Equity Bank Rwanda confirmed Sunday that it lost approximately KSh 415.9 million, equivalent to Rwf 4.7 billion, in a fraud scheme that exploited its mobile money float system. The bank said no customer deposits were affected and normal operations continue, but the incident has drawn in law enforcement, regulators and, so far, 35 arrests.
Two of those arrested are bank employees involved in data center operations, according to the Rwanda Investigation Bureau, which is leading the probe. Thirteen others remain at large as investigators work to piece together how the scheme moved such large sums in a short window.

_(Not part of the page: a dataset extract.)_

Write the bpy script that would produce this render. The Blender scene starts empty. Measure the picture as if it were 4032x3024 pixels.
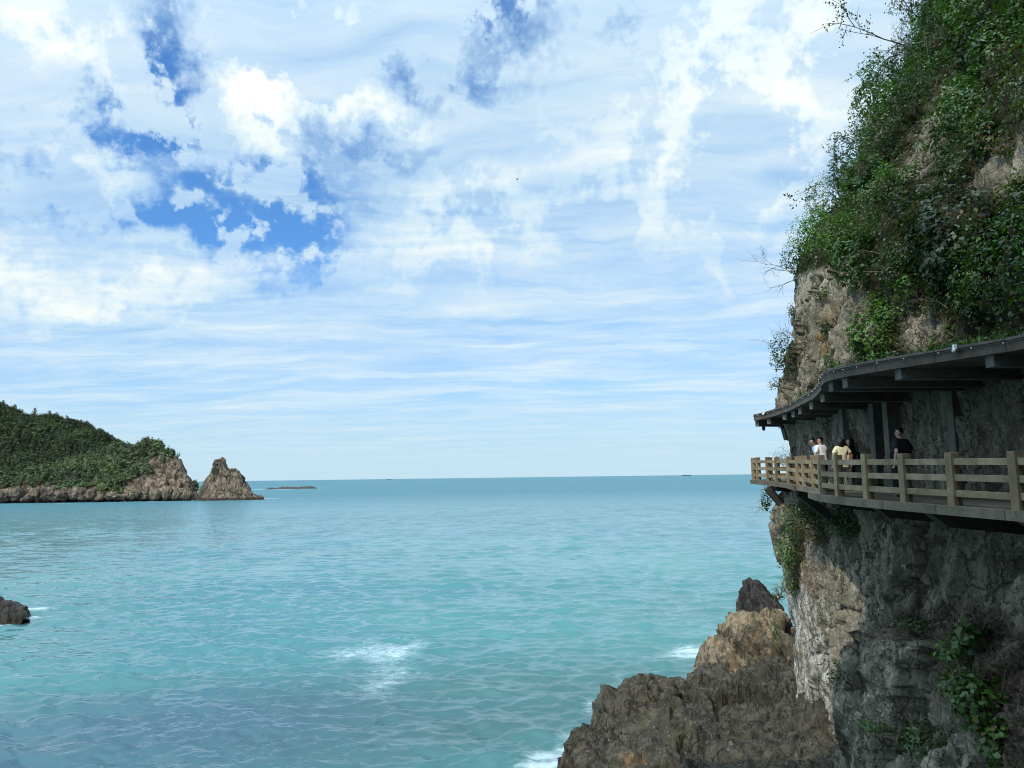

According to a bank official, the fraudsters used suspicious SIM cards to purchase unusually large mobile money floats, bypassing transaction limits that ordinarily regulate daily transfers. The scale was hard to miss. "What we saw were SIM cards buying float of up to US$72,000. Some of those SIM cards had never previously received even US$1," the official said.
Equity Bank Rwanda said its internal monitoring systems detected the irregular activity and triggered security and incident response protocols. The bank said the majority of the fraudulent transactions were reversed within 24 hours. Of the KSh 415.9 million involved, the bank has recovered about KSh 106 million, or Rwf 1.2 billion. Approximately KSh 309.7 million, around Rwf 3.5 billion, remains under recovery as investigations continue in coordination with the National Bank of Rwanda and law enforcement agencies.
The incident lands at a sensitive moment for Equity Group. In 2025, the bank dismissed more than 1,200 employees in Kenya following an investigation that uncovered deep collusion between staff and external fraudsters. Those losses exceeded KSh 1.94 billion, with some funds reportedly wired to offshore accounts including in Abu Dhabi.
Mwangi, Equity Group's chief executive, responded to that Kenya fraud wave by deploying artificial intelligence to sharpen the bank's detection capabilities. "When every fraud occurs we feed it to the AI to discover its uniqueness, and we then pull that transaction for screening," he said at the time. "We are making every effort because one fraud is too many, as that could be the only money a customer has in the account."
Mwangi said the AI-driven monitoring systems had already produced a 30 percent reduction in fraud cases across the group's operations. The Rwanda incident suggests the threat continues to evolve faster than any single countermeasure can contain it.
Equity Bank Rwanda said it is now reinforcing its cybersecurity infrastructure, upgrading transaction monitoring systems and tightening internal controls. It urged employees, partners and members of the public to report suspected misconduct through its confidential whistleblowing channels.